◆ INFORMATION SHOWN:
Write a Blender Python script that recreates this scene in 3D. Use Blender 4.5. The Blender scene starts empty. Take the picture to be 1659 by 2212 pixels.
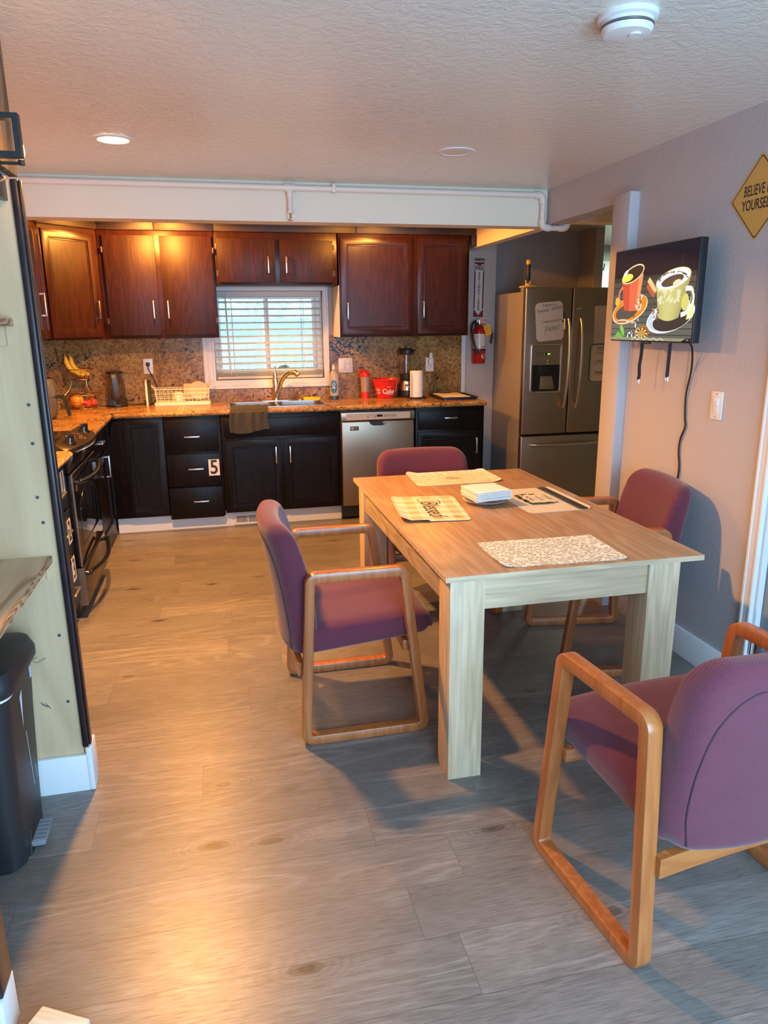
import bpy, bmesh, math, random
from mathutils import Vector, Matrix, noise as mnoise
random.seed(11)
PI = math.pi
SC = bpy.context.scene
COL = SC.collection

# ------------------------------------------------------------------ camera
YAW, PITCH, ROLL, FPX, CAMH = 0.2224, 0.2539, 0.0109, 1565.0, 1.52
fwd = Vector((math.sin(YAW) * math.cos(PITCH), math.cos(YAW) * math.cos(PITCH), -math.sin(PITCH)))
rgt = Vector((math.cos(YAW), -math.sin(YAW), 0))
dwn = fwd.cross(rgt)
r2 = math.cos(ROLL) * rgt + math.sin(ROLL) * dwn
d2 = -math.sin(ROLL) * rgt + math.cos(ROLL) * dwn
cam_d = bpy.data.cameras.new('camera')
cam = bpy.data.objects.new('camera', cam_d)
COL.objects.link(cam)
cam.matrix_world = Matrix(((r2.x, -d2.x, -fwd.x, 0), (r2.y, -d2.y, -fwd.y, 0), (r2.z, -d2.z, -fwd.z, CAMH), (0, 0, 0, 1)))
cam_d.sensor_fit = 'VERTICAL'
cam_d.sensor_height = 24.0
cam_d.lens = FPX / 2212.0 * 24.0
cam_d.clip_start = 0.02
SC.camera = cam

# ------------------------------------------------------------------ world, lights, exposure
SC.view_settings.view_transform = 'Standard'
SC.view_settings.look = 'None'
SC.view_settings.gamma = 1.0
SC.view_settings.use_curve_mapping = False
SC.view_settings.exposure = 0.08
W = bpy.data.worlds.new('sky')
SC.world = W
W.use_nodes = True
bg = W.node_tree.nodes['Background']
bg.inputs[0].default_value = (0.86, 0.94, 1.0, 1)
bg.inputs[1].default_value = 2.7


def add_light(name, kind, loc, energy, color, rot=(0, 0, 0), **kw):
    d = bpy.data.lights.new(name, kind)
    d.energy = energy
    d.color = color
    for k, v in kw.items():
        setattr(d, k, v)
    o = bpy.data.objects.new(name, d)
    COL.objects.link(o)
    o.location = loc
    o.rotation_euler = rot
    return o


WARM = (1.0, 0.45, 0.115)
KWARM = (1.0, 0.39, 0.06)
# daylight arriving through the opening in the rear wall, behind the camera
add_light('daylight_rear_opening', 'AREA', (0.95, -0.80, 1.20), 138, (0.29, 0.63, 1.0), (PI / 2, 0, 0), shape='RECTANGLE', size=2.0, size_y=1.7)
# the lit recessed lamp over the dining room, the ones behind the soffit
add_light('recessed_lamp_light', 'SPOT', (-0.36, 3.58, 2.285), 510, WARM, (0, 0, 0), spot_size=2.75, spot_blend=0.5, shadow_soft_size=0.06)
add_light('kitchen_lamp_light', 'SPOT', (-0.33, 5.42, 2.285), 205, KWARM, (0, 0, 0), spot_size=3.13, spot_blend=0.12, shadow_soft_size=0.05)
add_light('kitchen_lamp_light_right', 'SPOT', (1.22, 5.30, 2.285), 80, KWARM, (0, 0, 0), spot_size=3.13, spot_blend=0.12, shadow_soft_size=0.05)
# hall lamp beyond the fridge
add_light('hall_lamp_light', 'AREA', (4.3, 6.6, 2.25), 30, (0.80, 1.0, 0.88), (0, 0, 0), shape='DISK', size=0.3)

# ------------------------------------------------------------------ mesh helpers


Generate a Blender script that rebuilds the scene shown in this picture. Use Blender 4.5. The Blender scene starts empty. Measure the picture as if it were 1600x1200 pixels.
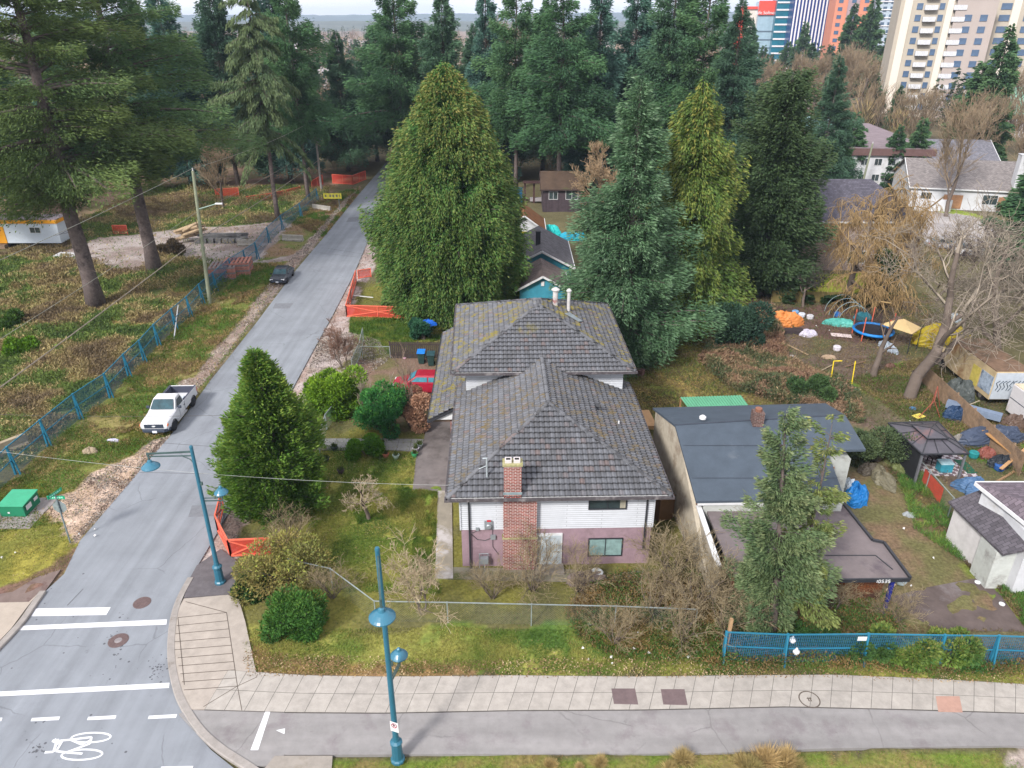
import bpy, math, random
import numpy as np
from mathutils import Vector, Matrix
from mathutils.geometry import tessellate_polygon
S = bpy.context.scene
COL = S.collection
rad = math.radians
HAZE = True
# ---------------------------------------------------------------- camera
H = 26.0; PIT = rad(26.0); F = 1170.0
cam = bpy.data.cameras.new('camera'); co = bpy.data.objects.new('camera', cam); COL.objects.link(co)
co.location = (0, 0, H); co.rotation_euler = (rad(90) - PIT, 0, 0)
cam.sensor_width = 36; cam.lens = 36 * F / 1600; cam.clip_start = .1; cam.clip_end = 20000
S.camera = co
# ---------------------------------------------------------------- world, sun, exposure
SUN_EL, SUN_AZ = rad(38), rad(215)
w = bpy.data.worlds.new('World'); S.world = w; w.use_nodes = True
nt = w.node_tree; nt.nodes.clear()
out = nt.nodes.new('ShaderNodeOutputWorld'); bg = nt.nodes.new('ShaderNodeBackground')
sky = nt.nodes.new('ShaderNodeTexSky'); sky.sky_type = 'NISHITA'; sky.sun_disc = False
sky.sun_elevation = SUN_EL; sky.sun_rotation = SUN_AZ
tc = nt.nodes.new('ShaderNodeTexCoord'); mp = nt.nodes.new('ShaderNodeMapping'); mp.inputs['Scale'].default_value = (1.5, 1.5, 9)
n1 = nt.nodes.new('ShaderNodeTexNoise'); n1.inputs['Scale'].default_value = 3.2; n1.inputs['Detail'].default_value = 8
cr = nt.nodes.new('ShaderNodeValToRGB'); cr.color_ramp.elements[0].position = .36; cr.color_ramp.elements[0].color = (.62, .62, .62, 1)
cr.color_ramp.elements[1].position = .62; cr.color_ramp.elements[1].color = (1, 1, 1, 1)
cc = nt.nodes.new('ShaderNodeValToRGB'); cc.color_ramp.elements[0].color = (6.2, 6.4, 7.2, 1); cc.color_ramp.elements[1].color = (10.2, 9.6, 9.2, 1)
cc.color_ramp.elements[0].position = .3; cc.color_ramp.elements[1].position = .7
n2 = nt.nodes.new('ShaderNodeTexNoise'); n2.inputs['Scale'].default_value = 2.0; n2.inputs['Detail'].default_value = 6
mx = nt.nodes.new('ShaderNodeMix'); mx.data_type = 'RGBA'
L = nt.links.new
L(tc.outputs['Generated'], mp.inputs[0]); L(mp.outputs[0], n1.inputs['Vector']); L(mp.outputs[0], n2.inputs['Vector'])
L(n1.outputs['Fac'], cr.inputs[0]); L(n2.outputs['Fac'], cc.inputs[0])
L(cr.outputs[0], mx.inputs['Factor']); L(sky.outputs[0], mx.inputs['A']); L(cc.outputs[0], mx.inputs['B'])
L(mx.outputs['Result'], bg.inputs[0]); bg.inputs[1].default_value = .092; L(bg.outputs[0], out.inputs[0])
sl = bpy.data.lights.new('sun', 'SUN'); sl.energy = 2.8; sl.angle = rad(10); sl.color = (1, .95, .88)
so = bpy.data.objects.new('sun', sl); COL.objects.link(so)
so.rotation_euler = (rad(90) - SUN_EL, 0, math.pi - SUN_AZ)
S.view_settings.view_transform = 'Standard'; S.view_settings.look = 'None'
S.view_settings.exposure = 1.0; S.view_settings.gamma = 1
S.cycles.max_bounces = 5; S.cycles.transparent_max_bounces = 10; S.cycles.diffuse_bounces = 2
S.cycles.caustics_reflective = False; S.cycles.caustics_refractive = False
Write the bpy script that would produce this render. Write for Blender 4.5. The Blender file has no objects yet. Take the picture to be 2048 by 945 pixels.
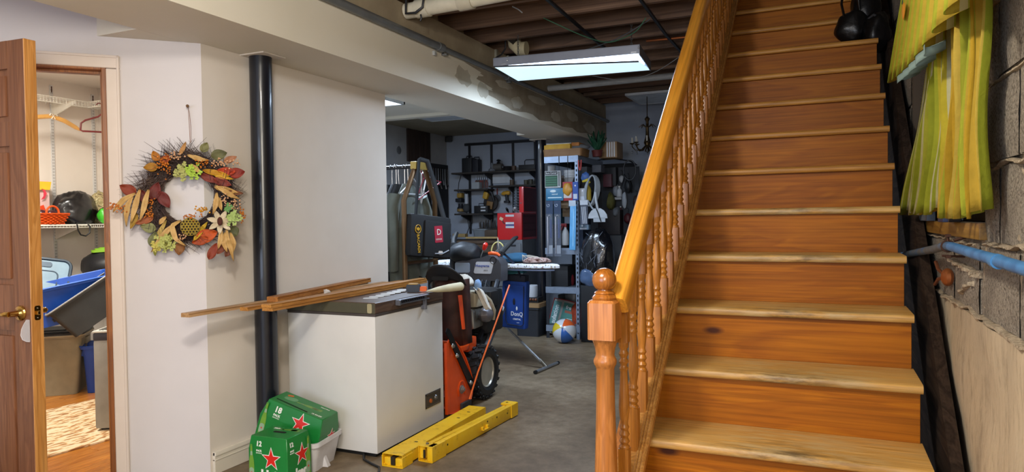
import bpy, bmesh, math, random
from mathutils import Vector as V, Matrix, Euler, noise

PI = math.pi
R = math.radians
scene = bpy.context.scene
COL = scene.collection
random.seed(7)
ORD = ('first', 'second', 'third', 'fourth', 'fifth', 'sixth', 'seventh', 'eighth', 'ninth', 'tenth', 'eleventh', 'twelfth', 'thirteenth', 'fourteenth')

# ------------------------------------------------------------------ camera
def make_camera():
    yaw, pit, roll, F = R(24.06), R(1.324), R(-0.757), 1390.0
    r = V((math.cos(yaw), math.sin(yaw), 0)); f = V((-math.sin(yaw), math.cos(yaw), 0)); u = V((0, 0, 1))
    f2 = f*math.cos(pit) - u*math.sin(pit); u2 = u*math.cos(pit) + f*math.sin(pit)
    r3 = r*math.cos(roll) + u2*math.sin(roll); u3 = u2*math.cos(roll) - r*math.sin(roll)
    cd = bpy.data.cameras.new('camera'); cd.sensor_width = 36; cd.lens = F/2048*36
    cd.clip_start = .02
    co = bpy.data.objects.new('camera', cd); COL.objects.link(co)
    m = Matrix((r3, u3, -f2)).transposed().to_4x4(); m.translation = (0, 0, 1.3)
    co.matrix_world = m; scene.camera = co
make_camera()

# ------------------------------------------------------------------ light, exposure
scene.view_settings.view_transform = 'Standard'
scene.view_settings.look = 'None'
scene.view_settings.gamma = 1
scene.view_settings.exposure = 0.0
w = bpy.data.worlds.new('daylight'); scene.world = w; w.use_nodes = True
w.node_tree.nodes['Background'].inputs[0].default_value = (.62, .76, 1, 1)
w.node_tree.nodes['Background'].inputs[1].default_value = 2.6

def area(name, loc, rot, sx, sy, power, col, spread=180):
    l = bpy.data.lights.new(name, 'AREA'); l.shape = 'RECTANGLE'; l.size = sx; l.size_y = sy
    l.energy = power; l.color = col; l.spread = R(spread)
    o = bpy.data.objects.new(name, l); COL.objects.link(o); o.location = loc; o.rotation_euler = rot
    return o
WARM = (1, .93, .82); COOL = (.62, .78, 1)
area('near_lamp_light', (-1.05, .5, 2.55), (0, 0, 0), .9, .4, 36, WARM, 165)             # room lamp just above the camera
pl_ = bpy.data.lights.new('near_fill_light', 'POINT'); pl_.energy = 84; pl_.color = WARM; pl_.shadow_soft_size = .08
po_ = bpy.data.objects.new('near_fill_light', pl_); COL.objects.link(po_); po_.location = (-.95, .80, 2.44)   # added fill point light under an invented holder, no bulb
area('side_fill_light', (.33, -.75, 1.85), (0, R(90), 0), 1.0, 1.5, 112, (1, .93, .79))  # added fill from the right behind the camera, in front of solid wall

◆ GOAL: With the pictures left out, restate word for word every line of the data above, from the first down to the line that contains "bg.inputs[1].default_value = 2.7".

◆ OUTPUT:
Write a Blender Python script that recreates this scene in 3D. Use Blender 4.5. The Blender scene starts empty. Take the picture to be 1659 by 2212 pixels.
import bpy, bmesh, math, random
from mathutils import Vector, Matrix, noise as mnoise
random.seed(11)
PI = math.pi
SC = bpy.context.scene
COL = SC.collection

# ------------------------------------------------------------------ camera
YAW, PITCH, ROLL, FPX, CAMH = 0.2224, 0.2539, 0.0109, 1565.0, 1.52
fwd = Vector((math.sin(YAW) * math.cos(PITCH), math.cos(YAW) * math.cos(PITCH), -math.sin(PITCH)))
rgt = Vector((math.cos(YAW), -math.sin(YAW), 0))
dwn = fwd.cross(rgt)
r2 = math.cos(ROLL) * rgt + math.sin(ROLL) * dwn
d2 = -math.sin(ROLL) * rgt + math.cos(ROLL) * dwn
cam_d = bpy.data.cameras.new('camera')
cam = bpy.data.objects.new('camera', cam_d)
COL.objects.link(cam)
cam.matrix_world = Matrix(((r2.x, -d2.x, -fwd.x, 0), (r2.y, -d2.y, -fwd.y, 0), (r2.z, -d2.z, -fwd.z, CAMH), (0, 0, 0, 1)))
cam_d.sensor_fit = 'VERTICAL'
cam_d.sensor_height = 24.0
cam_d.lens = FPX / 2212.0 * 24.0
cam_d.clip_start = 0.02
SC.camera = cam

# ------------------------------------------------------------------ world, lights, exposure
SC.view_settings.view_transform = 'Standard'
SC.view_settings.look = 'None'
SC.view_settings.gamma = 1.0
SC.view_settings.use_curve_mapping = False
SC.view_settings.exposure = 0.08
W = bpy.data.worlds.new('sky')
SC.world = W
W.use_nodes = True
bg = W.node_tree.nodes['Background']
bg.inputs[0].default_value = (0.86, 0.94, 1.0, 1)
bg.inputs[1].default_value = 2.7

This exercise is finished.